Prompt: Of all the lines in the data below, how many contain "with"? Report that number alone.

Material provided:

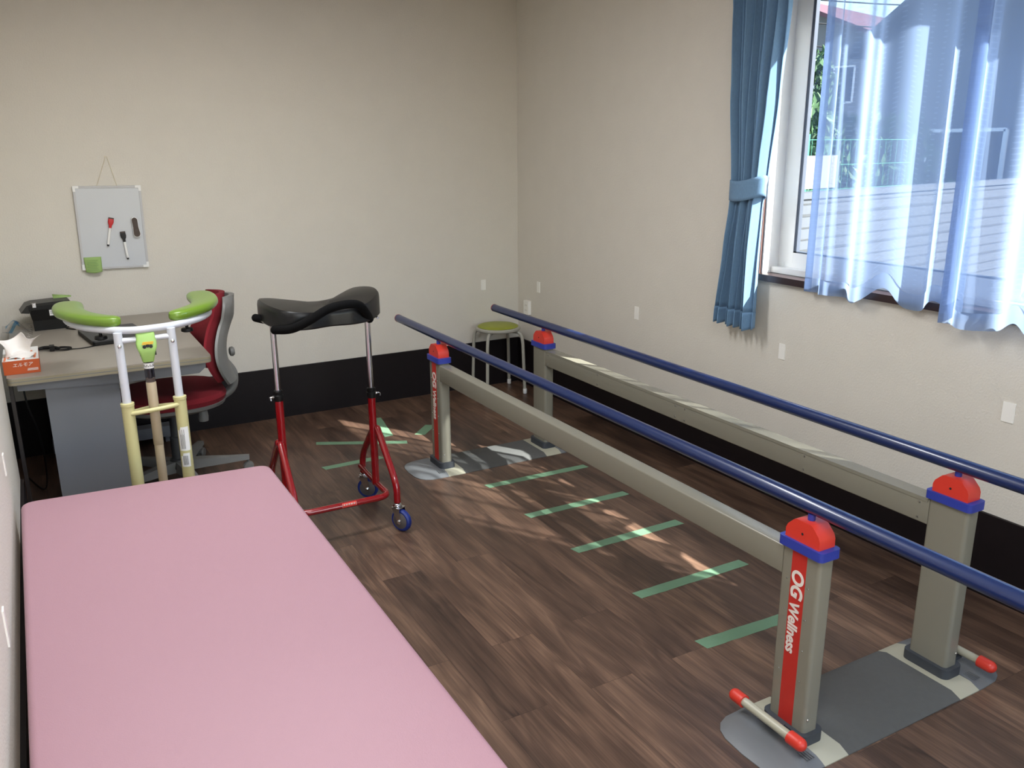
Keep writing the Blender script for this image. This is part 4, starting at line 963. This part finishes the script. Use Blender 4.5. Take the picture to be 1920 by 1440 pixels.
# the neighbour's house with its gable towards the window
house('house', 'dark grey gabled house close behind the window', (13.0, 1.9, -.5), 0, 7.0, 6.0, 3.6, 1.9, M['siding'], M['roofgrey'], [('w', -1.2, 1.0, 1.4, 1.2), ('w', 1.3, 1.0, 1.2, 1.2)], .35)
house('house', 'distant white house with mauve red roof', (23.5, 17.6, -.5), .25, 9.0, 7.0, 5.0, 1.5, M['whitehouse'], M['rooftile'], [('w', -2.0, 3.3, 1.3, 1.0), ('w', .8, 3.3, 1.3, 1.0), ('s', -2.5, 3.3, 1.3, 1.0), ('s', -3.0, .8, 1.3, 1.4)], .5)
def shrub(label, loc, h_, r_, n_, group, leaf=.05, seed=1):
    rnd = random.Random(seed); t = thing('shrub', label, 'shrub', loc, 0, group)
    b = B(); rod(b, (0, 0, 0), (0, 0, h_*.7), .03, 8)
    for k in range(5):
        a = rnd.random()*6.3; rod(b, (0, 0, h_*(.15+.1*k)), (r_*.7*cos(a), r_*.7*sin(a), h_*(.45+.1*k)), .012, 6)
    link('stem', b, M['bark'], t)
    b = B()
    for k in range(n_):
        a = rnd.random()*2*pi; q = r_*math.sqrt(rnd.random()); z = h_*(.12+.88*rnd.random()); q *= .5+.5*sin(pi*min(1, z/h_*.9+.1))
        p = Vector((q*cos(a), q*sin(a), z)); e = Euler((rnd.random()*3, rnd.random()*3, rnd.random()*6)).to_matrix(); s_ = leaf*(.6+.8*rnd.random())
        v = [b.verts.new(p+e @ Vector(c_)*s_) for c_ in ((-1, 0, 0), (0, -.45, .12), (1, 0, 0), (0, .45, .12))]; b.faces.new(v)
    link('foliage', b, M['leaf'], t, smooth=False)
shrub('leafy shrub growing up beside the wire fence', (3.9, 2.6, -.5), 2.1, .45, 900, 'shrubs outside the window', .06, 3)
shrub('dense dark shrub behind the garden fence', (5.6, 3.0, -.5), 2.6, .9, 2600, 'shrubs outside the window', .07, 4)
shrub('tall narrow shrub between the two houses', (9.2, 6.6, -.5), 3.6, 1.3, 3600, 'shrubs outside the window', .10, 6)
shrub('broad shrub in front of the grey house', (7.9, 3.4, -.5), 2.4, 1.0, 2400, 'shrubs outside the window', .08, 5)
ut = thing('utility_pole', 'concrete utility pole with sagging wires in the distance', 'utility pole', (13.5, 13.0, -.5))
b = B(); lathe(b, [(.16, 0), (.11, 9)], n=16); link('pole', b, M['groove'], ut)
b = B(); box(b, -.9, .9, -.05, .05, 8.0, 8.12); link('crossarm', b, M['groove'], ut, smooth=False)
b = B()
for k in range(5):
    z = 4.6+.55*k
    tube(b, smooth_path([(-9, 4-.3*k, z-.2), (-4, 2, z-.5), (0, 0, z), (5, -4, z-.4), (10, -8-.3*k, z+.3)], 8), .018, n=6)
link('wire', b, M['ink'], ut)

Complete output: 3